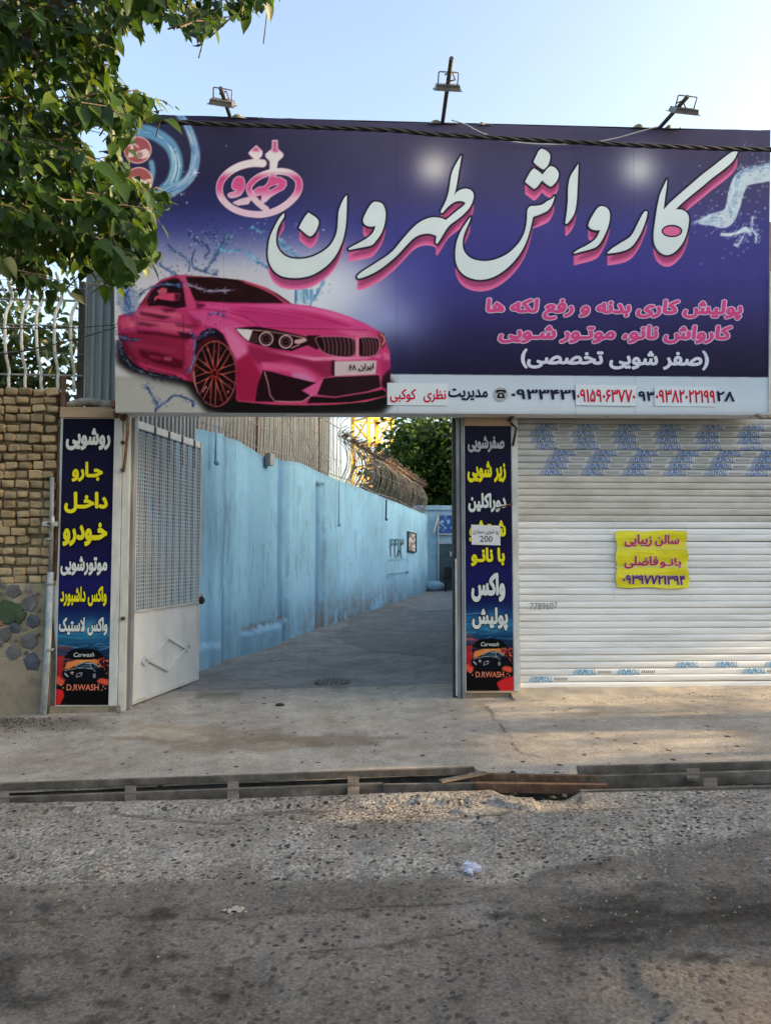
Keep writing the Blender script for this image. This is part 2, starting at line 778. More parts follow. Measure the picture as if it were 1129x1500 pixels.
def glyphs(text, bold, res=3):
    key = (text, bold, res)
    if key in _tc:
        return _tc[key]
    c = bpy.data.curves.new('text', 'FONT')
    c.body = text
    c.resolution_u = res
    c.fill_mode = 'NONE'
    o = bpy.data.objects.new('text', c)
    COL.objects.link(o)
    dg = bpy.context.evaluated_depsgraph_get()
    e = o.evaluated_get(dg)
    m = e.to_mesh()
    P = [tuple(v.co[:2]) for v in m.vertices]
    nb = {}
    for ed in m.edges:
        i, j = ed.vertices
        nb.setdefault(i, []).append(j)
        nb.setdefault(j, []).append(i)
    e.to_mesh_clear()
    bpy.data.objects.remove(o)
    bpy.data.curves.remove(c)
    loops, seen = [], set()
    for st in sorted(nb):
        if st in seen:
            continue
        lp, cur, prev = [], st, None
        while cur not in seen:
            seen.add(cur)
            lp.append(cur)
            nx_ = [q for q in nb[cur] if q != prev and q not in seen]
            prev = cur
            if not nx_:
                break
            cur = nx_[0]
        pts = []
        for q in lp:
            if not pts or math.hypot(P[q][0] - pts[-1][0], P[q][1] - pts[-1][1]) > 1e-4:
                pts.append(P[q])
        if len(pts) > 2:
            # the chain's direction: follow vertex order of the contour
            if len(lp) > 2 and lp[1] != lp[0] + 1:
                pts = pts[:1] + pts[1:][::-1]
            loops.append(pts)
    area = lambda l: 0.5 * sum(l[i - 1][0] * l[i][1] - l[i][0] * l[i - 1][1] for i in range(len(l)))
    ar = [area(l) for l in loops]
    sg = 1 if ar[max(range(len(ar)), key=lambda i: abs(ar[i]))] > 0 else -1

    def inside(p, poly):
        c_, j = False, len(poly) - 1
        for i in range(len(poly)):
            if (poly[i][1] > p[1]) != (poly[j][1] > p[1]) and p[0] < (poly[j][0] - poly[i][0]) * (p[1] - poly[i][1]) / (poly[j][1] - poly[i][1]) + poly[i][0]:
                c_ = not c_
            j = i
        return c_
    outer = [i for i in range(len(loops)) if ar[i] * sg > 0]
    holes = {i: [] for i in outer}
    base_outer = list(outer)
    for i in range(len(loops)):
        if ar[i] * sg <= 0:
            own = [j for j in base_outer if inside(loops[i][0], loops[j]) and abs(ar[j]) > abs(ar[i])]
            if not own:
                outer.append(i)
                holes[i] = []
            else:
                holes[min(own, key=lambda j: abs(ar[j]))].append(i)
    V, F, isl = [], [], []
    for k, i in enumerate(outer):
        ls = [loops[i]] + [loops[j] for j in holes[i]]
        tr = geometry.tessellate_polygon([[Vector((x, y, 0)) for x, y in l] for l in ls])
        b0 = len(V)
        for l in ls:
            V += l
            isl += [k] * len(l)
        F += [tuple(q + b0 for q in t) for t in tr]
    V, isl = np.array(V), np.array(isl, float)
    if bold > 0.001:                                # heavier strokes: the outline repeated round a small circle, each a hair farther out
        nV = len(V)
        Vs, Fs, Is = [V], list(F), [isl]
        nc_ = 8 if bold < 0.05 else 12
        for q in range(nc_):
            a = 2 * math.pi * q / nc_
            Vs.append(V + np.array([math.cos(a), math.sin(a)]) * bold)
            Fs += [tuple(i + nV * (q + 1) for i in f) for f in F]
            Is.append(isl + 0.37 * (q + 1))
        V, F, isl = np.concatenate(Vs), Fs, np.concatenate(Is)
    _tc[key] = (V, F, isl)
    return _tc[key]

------

Reproduce the data verbatim. Do not carry any picture into the copy.

▶ [Exercise solution]
Keep writing the Blender script for this image. This is part 2, starting at line 778. More parts follow. Measure the picture as if it were 1129x1500 pixels.
def glyphs(text, bold, res=3):
    key = (text, bold, res)
    if key in _tc:
        return _tc[key]
    c = bpy.data.curves.new('text', 'FONT')
    c.body = text
    c.resolution_u = res
    c.fill_mode = 'NONE'
    o = bpy.data.objects.new('text', c)
    COL.objects.link(o)
    dg = bpy.context.evaluated_depsgraph_get()
    e = o.evaluated_get(dg)
    m = e.to_mesh()
    P = [tuple(v.co[:2]) for v in m.vertices]
    nb = {}
    for ed in m.edges:
        i, j = ed.vertices
        nb.setdefault(i, []).append(j)
        nb.setdefault(j, []).append(i)
    e.to_mesh_clear()
    bpy.data.objects.remove(o)
    bpy.data.curves.remove(c)
    loops, seen = [], set()
    for st in sorted(nb):
        if st in seen:
            continue
        lp, cur, prev = [], st, None
        while cur not in seen:
            seen.add(cur)
            lp.append(cur)
            nx_ = [q for q in nb[cur] if q != prev and q not in seen]
            prev = cur
            if not nx_:
                break
            cur = nx_[0]
        pts = []
        for q in lp:
            if not pts or math.hypot(P[q][0] - pts[-1][0], P[q][1] - pts[-1][1]) > 1e-4:
                pts.append(P[q])
        if len(pts) > 2:
            # the chain's direction: follow vertex order of the contour
            if len(lp) > 2 and lp[1] != lp[0] + 1:
                pts = pts[:1] + pts[1:][::-1]
            loops.append(pts)
    area = lambda l: 0.5 * sum(l[i - 1][0] * l[i][1] - l[i][0] * l[i - 1][1] for i in range(len(l)))
    ar = [area(l) for l in loops]
    sg = 1 if ar[max(range(len(ar)), key=lambda i: abs(ar[i]))] > 0 else -1

    def inside(p, poly):
        c_, j = False, len(poly) - 1
        for i in range(len(poly)):
            if (poly[i][1] > p[1]) != (poly[j][1] > p[1]) and p[0] < (poly[j][0] - poly[i][0]) * (p[1] - poly[i][1]) / (poly[j][1] - poly[i][1]) + poly[i][0]:
                c_ = not c_
            j = i
        return c_
    outer = [i for i in range(len(loops)) if ar[i] * sg > 0]
    holes = {i: [] for i in outer}
    base_outer = list(outer)
    for i in range(len(loops)):
        if ar[i] * sg <= 0:
            own = [j for j in base_outer if inside(loops[i][0], loops[j]) and abs(ar[j]) > abs(ar[i])]
            if not own:
                outer.append(i)
                holes[i] = []
            else:
                holes[min(own, key=lambda j: abs(ar[j]))].append(i)
    V, F, isl = [], [], []
    for k, i in enumerate(outer):
        ls = [loops[i]] + [loops[j] for j in holes[i]]
        tr = geometry.tessellate_polygon([[Vector((x, y, 0)) for x, y in l] for l in ls])
        b0 = len(V)
        for l in ls:
            V += l
            isl += [k] * len(l)
        F += [tuple(q + b0 for q in t) for t in tr]
    V, isl = np.array(V), np.array(isl, float)
    if bold > 0.001:                                # heavier strokes: the outline repeated round a small circle, each a hair farther out
        nV = len(V)
        Vs, Fs, Is = [V], list(F), [isl]
        nc_ = 8 if bold < 0.05 else 12
        for q in range(nc_):
            a = 2 * math.pi * q / nc_
            Vs.append(V + np.array([math.cos(a), math.sin(a)]) * bold)
            Fs += [tuple(i + nV * (q + 1) for i in f) for f in F]
            Is.append(isl + 0.37 * (q + 1))
        V, F, isl = np.concatenate(Vs), Fs, np.concatenate(Is)
    _tc[key] = (V, F, isl)
    return _tc[key]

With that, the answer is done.